TASK DESCRIPTION: Transcribe the listing in full, excluding any pictures.

DATA PROVIDED:

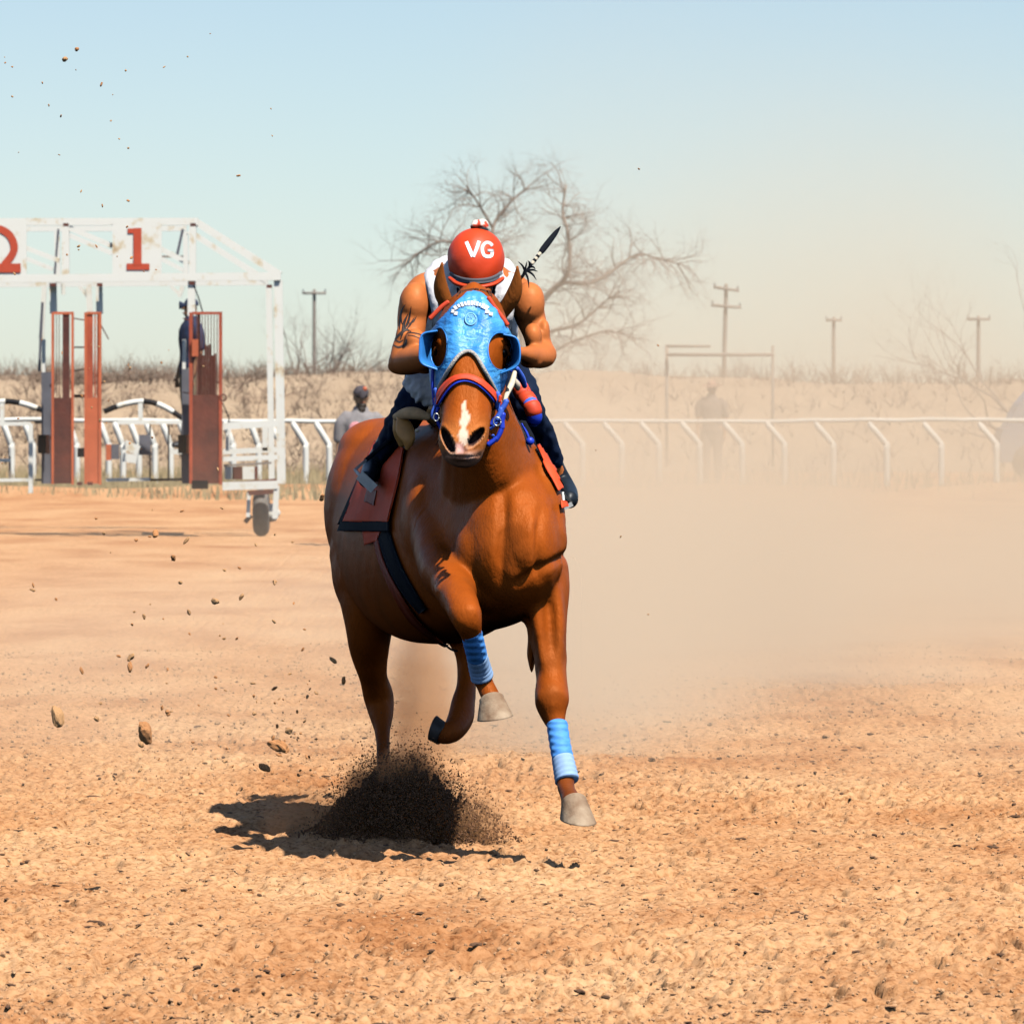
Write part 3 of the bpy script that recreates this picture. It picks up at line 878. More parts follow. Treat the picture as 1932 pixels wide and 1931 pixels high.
# head (y, cx, front, back, half widths px: front, middle, jaw)
HD = [(548, 895, -.30, -.13, 18, 24, 18), (560, 894, -.34, -.07, 34, 42, 34), (590, 892, -.385, -.04, 50, 60, 50), (625, 890, -.42, -.06, 58, 71, 60),
      (660, 887, -.455, -.10, 54, 74, 67), (700, 884, -.495, -.15, 43, 62, 64), (735, 882, -.525, -.20, 40, 53, 58), (770, 880, -.555, -.29, 42, 48, 46),
      (800, 878, -.58, -.34, 44, 46, 38), (828, 874, -.60, -.37, 44, 46, 35), (850, 872, -.60, -.395, 39, 41, 32), (868, 873, -.588, -.42, 31, 33, 28), (879, 874, -.565, -.45, 19, 20, 17)]
def head_rings(nv, nu, grow=0.0):
    B = catmull(np.array(HD, float), nv)
    out = []
    for y, cx, f, b_, wf, wm, wj in B:
        D_ = b_ - f
        g = grow
        ctl = [(0, f - g * .9), (wf * 0.55, f + .004 - g), (wf, f + .17 * D_ - g * .5), (wm, f + .45 * D_), (wj, f + .74 * D_), (wj * .55, b_ - .01 + g * .7), (0, b_ + g)]
        full = ctl + [(-x, q) for x, q in ctl[-2:0:-1]]
        P = np.array(full + [full[0]] , float)
        # closed catmull
        Pc = np.concatenate([P[-2:-1], P, P[1:2]])
        ring = []
        for i in range(1, len(Pc) - 2):
            for k in range(nu):
                t = k / nu
                p0, p1, p2, p3 = Pc[i - 1], Pc[i], Pc[i + 1], Pc[i + 2]
                ring.append(0.5 * ((2 * p1) + (-p0 + p2) * t + (2 * p0 - 5 * p1 + 4 * p2 - p3) * t * t + (-p0 + 3 * p1 - 3 * p2 + p3) * t ** 3))
        gp = grow * 535
        out.append([H(cx + x * (1 + gp / max(wm, 10)), y, 25 + q) for x, q in ring])
    return out
head_m = closed_loft(head_rings(5, 5), 60)

body = MB()
body.add(trunk_m); body.add(neck_m); body.add(head_m)
E = lambda px, py, d, rx, ry, rz, **k: ellipsoid(H(px, py, d), (Rr(rx, d), rz, Rr(ry, d)), **k)
# head details: brow ridges, cheek, nostril flares, chin
for sx, cx in ((-1, 836), (1, 941)):
    body.add(E(cx, 648, 24.66, 15, 16, 0.06)); body.add(E(cx - sx * 4, 676, 24.68, 14, 12, 0.05))
body.add(E(842, 826, 24.475, 15, 27, 0.05)); body.add(E(902, 826, 24.475, 16, 27, 0.05))
body.add(E(873, 858, 24.43, 30, 13, 0.055)); body.add(E(874, 874, 24.47, 22, 9, 0.05))
body.add(E(838, 740, 24.66, 14, 36, 0.09)); body.add(E(930, 740, 24.66, 14, 36, 0.09))
# chest and shoulders
body.add(E(902, 1045, 24.97, 46, 66, 0.11)); body.add(E(995, 1030, 24.89, 50, 80, 0.12))
body.add(E(1026, 985, 25.12, 42, 92, 0.20)); body.add(E(806, 985, 25.48, 52, 110, 0.22))
body.add(E(1010, 925, 25.2, 42, 60, 0.18)); body.add(E(935, 1110, 25.02, 75, 48, 0.15))
# muscle bands of shoulder, neck and forearm
body.add(htube([(968, 840, 25.06, 22, .05), (985, 900, 25.02, 27, .06), (992, 950, 24.97, 28, .06), (992, 1010, 24.92, 22, .05)], seg=12))
body.add(htube([(1030, 900, 25.1, 16, .06), (1046, 960, 25.03, 20, .07), (1048, 1020, 24.98, 22, .07), (1040, 1075, 24.98, 20, .06)], seg=12))
body.add(htube([(1012, 1110, 25.0, 15, .05), (1014, 1160, 24.97, 17, .05), (1022, 1220, 24.95, 13, .04), (1030, 1270, 24.93, 8, .03)], seg=12))
body.add(htube([(1048, 1115, 25.02, 14, .05), (1054, 1170, 24.99, 15, .05), (1054, 1230, 24.96, 12, .04), (1050, 1280, 24.93, 8, .03)], seg=12))
# haunches
body.add(E(700, 960, 26.95, 90, 150, 0.30)); body.add(E(700, 1070, 26.85, 76, 110, 0.26)); body.add(E(830, 960, 26.95, 90, 150, 0.30))
body.add(E(722, 850, 27.0, 86, 62, 0.26))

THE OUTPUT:
Write part 3 of the bpy script that recreates this picture. It picks up at line 878. More parts follow. Treat the picture as 1932 pixels wide and 1931 pixels high.
# head (y, cx, front, back, half widths px: front, middle, jaw)
HD = [(548, 895, -.30, -.13, 18, 24, 18), (560, 894, -.34, -.07, 34, 42, 34), (590, 892, -.385, -.04, 50, 60, 50), (625, 890, -.42, -.06, 58, 71, 60),
      (660, 887, -.455, -.10, 54, 74, 67), (700, 884, -.495, -.15, 43, 62, 64), (735, 882, -.525, -.20, 40, 53, 58), (770, 880, -.555, -.29, 42, 48, 46),
      (800, 878, -.58, -.34, 44, 46, 38), (828, 874, -.60, -.37, 44, 46, 35), (850, 872, -.60, -.395, 39, 41, 32), (868, 873, -.588, -.42, 31, 33, 28), (879, 874, -.565, -.45, 19, 20, 17)]
def head_rings(nv, nu, grow=0.0):
    B = catmull(np.array(HD, float), nv)
    out = []
    for y, cx, f, b_, wf, wm, wj in B:
        D_ = b_ - f
        g = grow
        ctl = [(0, f - g * .9), (wf * 0.55, f + .004 - g), (wf, f + .17 * D_ - g * .5), (wm, f + .45 * D_), (wj, f + .74 * D_), (wj * .55, b_ - .01 + g * .7), (0, b_ + g)]
        full = ctl + [(-x, q) for x, q in ctl[-2:0:-1]]
        P = np.array(full + [full[0]] , float)
        # closed catmull
        Pc = np.concatenate([P[-2:-1], P, P[1:2]])
        ring = []
        for i in range(1, len(Pc) - 2):
            for k in range(nu):
                t = k / nu
                p0, p1, p2, p3 = Pc[i - 1], Pc[i], Pc[i + 1], Pc[i + 2]
                ring.append(0.5 * ((2 * p1) + (-p0 + p2) * t + (2 * p0 - 5 * p1 + 4 * p2 - p3) * t * t + (-p0 + 3 * p1 - 3 * p2 + p3) * t ** 3))
        gp = grow * 535
        out.append([H(cx + x * (1 + gp / max(wm, 10)), y, 25 + q) for x, q in ring])
    return out
head_m = closed_loft(head_rings(5, 5), 60)

body = MB()
body.add(trunk_m); body.add(neck_m); body.add(head_m)
E = lambda px, py, d, rx, ry, rz, **k: ellipsoid(H(px, py, d), (Rr(rx, d), rz, Rr(ry, d)), **k)
# head details: brow ridges, cheek, nostril flares, chin
for sx, cx in ((-1, 836), (1, 941)):
    body.add(E(cx, 648, 24.66, 15, 16, 0.06)); body.add(E(cx - sx * 4, 676, 24.68, 14, 12, 0.05))
body.add(E(842, 826, 24.475, 15, 27, 0.05)); body.add(E(902, 826, 24.475, 16, 27, 0.05))
body.add(E(873, 858, 24.43, 30, 13, 0.055)); body.add(E(874, 874, 24.47, 22, 9, 0.05))
body.add(E(838, 740, 24.66, 14, 36, 0.09)); body.add(E(930, 740, 24.66, 14, 36, 0.09))
# chest and shoulders
body.add(E(902, 1045, 24.97, 46, 66, 0.11)); body.add(E(995, 1030, 24.89, 50, 80, 0.12))
body.add(E(1026, 985, 25.12, 42, 92, 0.20)); body.add(E(806, 985, 25.48, 52, 110, 0.22))
body.add(E(1010, 925, 25.2, 42, 60, 0.18)); body.add(E(935, 1110, 25.02, 75, 48, 0.15))
# muscle bands of shoulder, neck and forearm
body.add(htube([(968, 840, 25.06, 22, .05), (985, 900, 25.02, 27, .06), (992, 950, 24.97, 28, .06), (992, 1010, 24.92, 22, .05)], seg=12))
body.add(htube([(1030, 900, 25.1, 16, .06), (1046, 960, 25.03, 20, .07), (1048, 1020, 24.98, 22, .07), (1040, 1075, 24.98, 20, .06)], seg=12))
body.add(htube([(1012, 1110, 25.0, 15, .05), (1014, 1160, 24.97, 17, .05), (1022, 1220, 24.95, 13, .04), (1030, 1270, 24.93, 8, .03)], seg=12))
body.add(htube([(1048, 1115, 25.02, 14, .05), (1054, 1170, 24.99, 15, .05), (1054, 1230, 24.96, 12, .04), (1050, 1280, 24.93, 8, .03)], seg=12))
# haunches
body.add(E(700, 960, 26.95, 90, 150, 0.30)); body.add(E(700, 1070, 26.85, 76, 110, 0.26)); body.add(E(830, 960, 26.95, 90, 150, 0.30))
body.add(E(722, 850, 27.0, 86, 62, 0.26))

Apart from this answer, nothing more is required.